The first sign of trouble was the scrapping of the bank’s US$13.4 billion takeover of U.S.-based First Horizon Corp., which would have cemented TD’s standing in the upper tiers of the U.S. financial sector.

More worrisome, now, is the uncertainty over a series of probes south of the border into lapses in TD’s anti-money-laundering controls, which reportedly led to hundred of millions of dollars of drug money being laundered through the bank.

It is not merely the prospect of fines that some analysts have said could exceed US$2 billion — TD can easily afford that, thoughts its shareholders could no doubt envision a better use of the funds.

The more concerning issue is that the regulatory scrutiny — which already led to the collapse of the First Horizon deal — could now severely cramp TD’s prospects for U.S. growth as well as drag on its existing operations there.

I had talked in a previous column about the risk of firing a CEO — or, in that case, a CFO — no matter the circumstances. Such a drastic move can send a message to the market that a company’s known problems might be more endemic than publicized — or that there might be additional, undisclosed ones yet to surface. The market recoils at such risk, particularly so with banks, upon which so much of the economy is reliant.

Some analysts now think Masrani will have to go. But if he leaves now, it would be in perceived disgrace and the market’s apprehension would be that he is wearing the money laundering scandal and failed takeover.

But what if he is innocent of all of that, and did his best in every respect to prevent those dual calamities? At the end of the day, even a CEO is not unrestrained and unchecked by their board, other executives and institutional constraints.

And let us assume, not unreasonably, that he has an employment contract, delineating his severance entitlement. Given the courts’ recent fixation on dismissals that are unduly embarrassing, if indeed Masrani did an excellent job in all of these respects — and its worth noting that the bank exceeded market expectation in second quarter results released this week — he could be in position to sue for far more than the amount of his contract, if TD dismisses him now in a manner which permits the market to believe that therein lay its problems.

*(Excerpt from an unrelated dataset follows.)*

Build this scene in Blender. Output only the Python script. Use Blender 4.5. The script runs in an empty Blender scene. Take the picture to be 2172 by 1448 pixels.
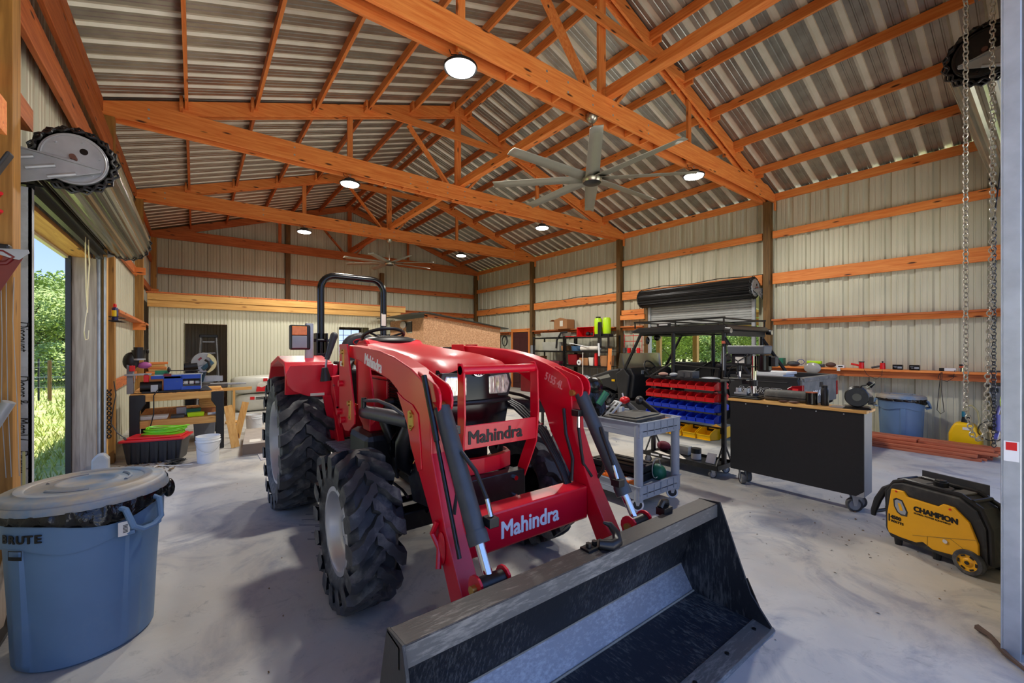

It is not just CEOs and CFOs who have such potential claims. I have had many clients over the years complain that some scandal in their company presents a risk to their reputation and re-employability. There has never been a case where damages have been awarded in such circumstances. At least, not yet. But the law is an ever evolving instrument and precedent would suggest that, if a company was so careless as to negligently endanger the reputation of its employees, at some point, employees might be able to resign in protest and claim constructive dismissal, giving them the same legal rights as if they were fired. And given the circumstance of such a constructive dismissal claim, additional damages might well be awarded for the long-term impact on that employee’s reputation.

A case for damages would be even more clear if an employee was terminated in the context of a scandal so as to create the impression that they were implicated in it. It would be clearest yet if the employee was made that scandal’s unwarranted scapegoat.

Of course, if we still had a retirement age, Masrani would have set off a couple of years ago into the sunset with no one looking askance.

That particular battle will not be refought with our aging population.

Such a term limit might have offered Masrani the retirement he expected.

Instead, he is facing a much less graceful exit.